D’où la conviction de Markus Söder qu’il avait une carte personnelle à jouer après le départ d’Angela Merkel. D’où aussi sa déception après avoir échoué face à Armin Laschet, qui l’a poussé à soutenir tardivement le favori de la CDU.

Si la CSU a, finalement, choisi de prendre fait et cause à 100 % pour Armin Laschet, c’est “parce qu’elle sait que son avenir politique à l’échelle nationale est compromis si le candidat fait un trop mauvais score”, souligne Stefan Marschall. 

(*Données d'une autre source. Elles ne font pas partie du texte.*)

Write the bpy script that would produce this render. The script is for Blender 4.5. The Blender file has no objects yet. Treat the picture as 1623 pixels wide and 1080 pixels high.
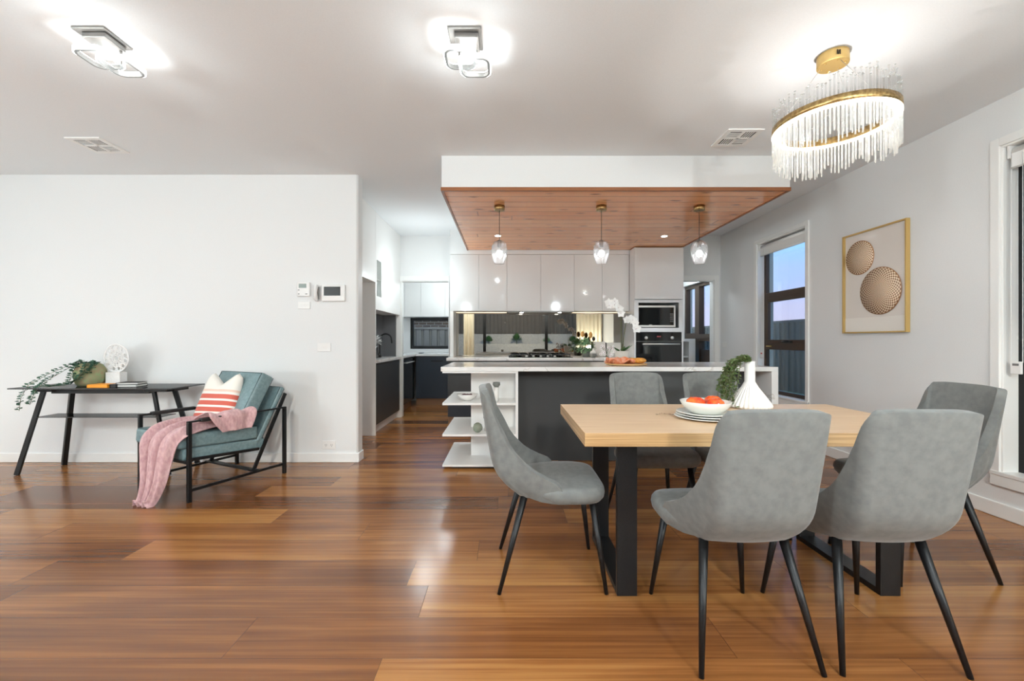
import bpy, bmesh, math, random
from mathutils import Vector, Matrix
random.seed(7)
S = bpy.context.scene
C = S.collection
PI = math.pi

# ------------------------------------------------------------ camera, world, exposure
F = 676.0; VX = 803.0; VY = 540.0; H = 1.17
cam_d = bpy.data.cameras.new('camera'); cam = bpy.data.objects.new('camera', cam_d); C.objects.link(cam)
cam_d.sensor_width = 36.0; cam_d.lens = 36.0 * F / 1623.0
cam_d.shift_x = (811.5 - VX) / 1623.0; cam_d.clip_start = 0.02; cam_d.clip_end = 300
cam.location = (0, 0, H); cam.rotation_euler = (PI / 2, 0, 0)
S.camera = cam
S.view_settings.view_transform = 'Standard'; S.view_settings.look = 'None'
S.view_settings.gamma = 1.0; S.view_settings.exposure = 0.28
S.view_settings.use_curve_mapping = False
S.cycles.max_bounces = 10; S.cycles.diffuse_bounces = 5; S.cycles.glossy_bounces = 4
S.cycles.transmission_bounces = 8; S.cycles.transparent_max_bounces = 24
S.cycles.caustics_refractive = False; S.cycles.caustics_reflective = False
S.cycles.sample_clamp_indirect = 4.0

def lin(r, g, b):
    f = lambda c: (c / 255 / 12.92) if c / 255 <= .04045 else ((c / 255 + .055) / 1.055) ** 2.4
    return (f(r), f(g), f(b), 1)

W = bpy.data.worlds.new('world'); S.world = W; W.use_nodes = True
wn = W.node_tree; wn.nodes.clear()
wo = wn.nodes.new('ShaderNodeOutputWorld'); wb = wn.nodes.new('ShaderNodeBackground')
wt = wn.nodes.new('ShaderNodeTexCoord'); ws = wn.nodes.new('ShaderNodeSeparateXYZ'); wr = wn.nodes.new('ShaderNodeValToRGB')
wm = wn.nodes.new('ShaderNodeMapping'); wm.inputs['Scale'].default_value = (3, 3, 14)
wno = wn.nodes.new('ShaderNodeTexNoise'); wno.inputs['Scale'].default_value = 1.2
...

Le duo formé par la CDU et la CSU a “jusqu’à présent toujours été un accord ‘gagnant-gagnant’ et c’est la première fois que se dessine la possibilité d’un résultat ‘perdant-perdant'”, ajoute Thomas Schlemmer. En effet, si la CDU/CSU s’effondre – l’Union frôle à peine les 20 % d’intentions de vote à deux semaines du vote –, elle risque de ne pas se retrouver dans une coalition gouvernementale. Pour que la CSU continue alors d’être représentée au Parlement fédéral, il lui faut dépasser le fameux seuil des 5 % de votes à l’échelle nationale. Autant dire qu’elle doit faire le plein des voix en Bavière.

Et c’est là que le bât blesse. Jusqu’à récemment, ce n’aurait pas été un problème, mais la CSU n’est plus aussi dominatrice et se bat pour rester au-dessus des 30 % dans son fief. Donc sa meilleure chance de ne pas être reléguée au rang de force politique purement régionale est de batailler pour qu’Armin Laschet limite la casse électorale. 

Et en cas d’échec ? “C’est l’avenir de la relation CDU-CSU qui est en jeu”, estime Thomas Schlemmer. Si Armin Laschet essuie un revers historique, “je pense qu’il y a des stratèges au sein de la CSU qui réfléchiront à quitter le navire CDU”, ajoute-t-il. 

Dans ce scénario, ces fiers représentants des “traditions” bavaroises devront réfléchir à devenir un parti… qui ne s’adresse plus seulement qu’aux Bavarois.